1962, calle de Preciados, Café Varela. Dos hermanos, Juanjo y Pedro (esto es parte de la historia: su potencia de hermanos, de fratelli a lo italiano, con lo bueno y con lo malo, pero muy poco malo), alquilan un pisito encima del emblemático café literario. Es ya el Madrid al que vienen turistas y compran corbatas. El negocio familiar ha sido siempre la peletería, y empiezan con corbatas de piel, bufandas, mientras el negocio crece. Y dos o tres años después, enfrente del Varela, establecen la primera peletería, que se llama Siber. Querían llamarla Siberia, por el frío, pero el nombre estaba ya registrado. Juan José ya estaba casado con Isabel, a quien conoció cuando él estaba en Fuencarral, y ella era la hija del bombonero de una pastelería muy famosa de la época, Juncal.
Y es entonces, en los sesenta, cuando empieza la historia de amor de Juan José Fernández con su negocio y con su calle.
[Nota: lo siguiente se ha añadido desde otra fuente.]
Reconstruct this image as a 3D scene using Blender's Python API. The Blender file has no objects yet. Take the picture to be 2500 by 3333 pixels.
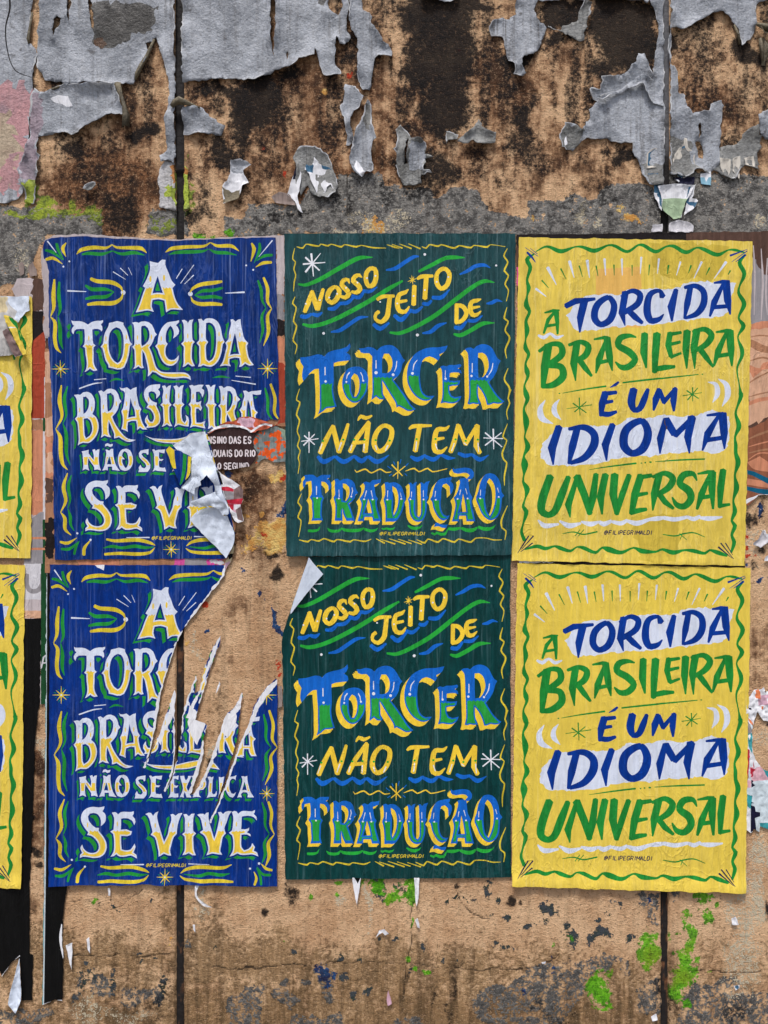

Hacían todo el proceso. Se compraban las pieles, por las que se tenían que pelear en subastas en Londres y en Copenhague, y sin saber idiomas. Sin saber idiomas, más bien, y sin saber de números; aprende Juan José porque no le queda más remedio. Se enfrentaba al mundo del negocio de verdad. Y para aprender, estudiaba y repasaba todas las noches. Cuando estaba fuera, o antes, en el avión, repasaba los números, le pedía al que más sabía de todo el grupo de peleteros que iba a la subasta: “Oye, explícame otra vez esta regla del tres, cómo calculo el margen”.
Trabajaba con mucho visón, mucho astracán. Sufrió intentos de robo (en una ocasión les hicieron un butrón por el cual les robaron varios abrigos) y tuvo entre sus clientas a Norma Duval, Carmen Sevilla, la esposa de Adolfo Suárez o la de Jesús Gil. Siempre en Preciados, donde llegaron a abrir otro local y donde conocía hasta al último vecino. “Conectaba con todos”, cuenta su hijo. “Con todos hablaba, con todos tenía una conexión, todos los días tenía la broma diaria. Desde el violinista que se pone por aquí hasta cualquiera. Un tío generoso de verdad”. Y tan entero que en las últimas semanas sus hijos alertaban a vecinos y amigos de la calle de que su padre estaba mal, y ellos, cuando lo veían, exclamaban: “No estás tan mal”. Pero se estaba muriendo de leucemia.
Tampoco paró. Empezó con unas transfusiones mensuales que le daban un poquito de batería, y sus hijos lo sacaban, incluso, a vender a última hora, pues le llevaban al local de un amigo el stock que quedaba de la tienda ya cerrada. “Y lo llevábamos allí y, luego, poco a poco, las transfusiones ya eran quincenales, semanales”, dice su hijo, que se llama como él, Juan José. “Le preguntaba la dermatóloga a la que íbamos: ‘¿Qué tal, Juan José?’. ‘Bien’, pero estaba ya jodidísimo”.
—¿Y ese es él?, pregunta el periodista señalando el cuadro.
—Es su retrato. Lo hizo mi hermana, que es muy farandulera, como él.